Grundsätzlich gilt zudem: Die niedrigen Werbezinsen für Immobilienkredite sind meist Mogelpackungen. Häufig muss ein hoher Anteil an Eigenkapital (20 bis 60 Prozent des Kaufpreises) von vornherein cash eingebracht werden oder die Niedrigzinsen gelten häufig nur für einen viel zu kurzen Zeitraum - beispielsweise nur fünf Jahre. Doch mit Zinsen für einen Kredit ist es häufig, wie mit Stromkosten: Im ersten Jahr werden die Kunden mit niedrigsten Preisen geködert, wer sich dann aber nicht nach einem neuen Anbieter umschaut, wird im zweiten Jahr doppelt so stark zur Kasse gebeten.

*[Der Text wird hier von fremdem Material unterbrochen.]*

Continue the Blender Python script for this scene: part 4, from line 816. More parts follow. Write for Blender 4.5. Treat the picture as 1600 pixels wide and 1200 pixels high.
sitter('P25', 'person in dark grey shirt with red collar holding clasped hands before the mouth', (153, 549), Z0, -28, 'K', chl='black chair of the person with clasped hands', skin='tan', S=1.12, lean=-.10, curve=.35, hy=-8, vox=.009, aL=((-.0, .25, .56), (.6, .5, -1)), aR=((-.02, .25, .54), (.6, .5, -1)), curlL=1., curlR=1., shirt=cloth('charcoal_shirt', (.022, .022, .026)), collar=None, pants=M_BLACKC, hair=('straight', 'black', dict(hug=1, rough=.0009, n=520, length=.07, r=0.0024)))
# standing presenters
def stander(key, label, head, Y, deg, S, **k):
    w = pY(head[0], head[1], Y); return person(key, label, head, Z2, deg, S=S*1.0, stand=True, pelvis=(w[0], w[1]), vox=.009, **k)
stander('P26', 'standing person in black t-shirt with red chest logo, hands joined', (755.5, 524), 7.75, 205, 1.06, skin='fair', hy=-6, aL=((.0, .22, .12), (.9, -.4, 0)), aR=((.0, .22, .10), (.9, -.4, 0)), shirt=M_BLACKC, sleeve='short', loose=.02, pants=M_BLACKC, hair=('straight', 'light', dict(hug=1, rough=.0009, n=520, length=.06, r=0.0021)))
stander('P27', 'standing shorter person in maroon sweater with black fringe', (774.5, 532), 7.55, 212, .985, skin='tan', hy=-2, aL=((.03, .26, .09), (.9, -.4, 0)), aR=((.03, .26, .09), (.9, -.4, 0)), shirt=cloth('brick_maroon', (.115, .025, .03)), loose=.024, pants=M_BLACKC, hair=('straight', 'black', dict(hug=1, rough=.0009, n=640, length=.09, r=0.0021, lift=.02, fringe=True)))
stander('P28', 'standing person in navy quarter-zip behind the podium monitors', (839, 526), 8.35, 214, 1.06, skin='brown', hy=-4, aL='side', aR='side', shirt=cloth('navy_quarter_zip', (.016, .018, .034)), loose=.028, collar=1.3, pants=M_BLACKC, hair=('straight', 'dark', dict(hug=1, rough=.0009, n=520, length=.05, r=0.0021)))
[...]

Sondertilgung sollte Bestandteil des Vertrages sein

Wichtig ist zudem, dass jeder Immobilienkredit eine Klausel enthält, die eine Sondertilgung eines Kredites erlaubt sowie Änderungen der monatlichen Tilgungsraten ermöglicht - beispielsweise bei einer durch Arbeitslosigkeit oder Job-Aufstieg veränderten Zahlungsbonität. Die Möglichkeit einer 5 Prozent Sondertilgung pro Jahr sollte in jedem Kreditvertrag für Immobilien enthalten sein. Besonders positiv hebt die Wirtschaftswoche die ING-DiBa hervor. Sie gelte als "vorbildlich", da "ihre Kreditkunden den Tilgungssatz während der Kreditlaufzeit zweimal kostenlos ändern und so den Kredit schneller abzahlen" könnten.

Die Wirtschaftswoche weist aber noch auf eine weitere Fußangel hin. Wieder dient ihr als Beispiel die Deutsche Bank. So verlange das größte deutsche Bankhaus bei Immobilienkrediten - wie andere Banken auch - eine Abschlussgebühr. Im von der Wirtschaftswoche dargestellten Beispiel waren das für einen Immobilienkredit immerhin 500 Euro monatlich für einen 100.000 Euro Kredit.

"Eigentlich werden solche Gebühren in den Effektivzins eingerechnet", schreibt die Zeitung. Doch was viele nicht durchschauen würden, wäre dieses: "Die Bank hat diese Gebühr bei der Zinsberechnung... nicht über die Kreditlaufzeit von fünf Jahren, sondern über die Dauer der Gesamtfinanzierung von 25 Jahren verteilt". Das führe aber letztlich nicht zu einem Effektivzins von 1,85 Prozent sondern zu einem von 1,92 Prozent. Auch auf solche Dinge gelt es bei der Aufnahme eines Immobilienkredites zu achten, sagt beispielsweise der Baugeldspezialist Berthold Noll.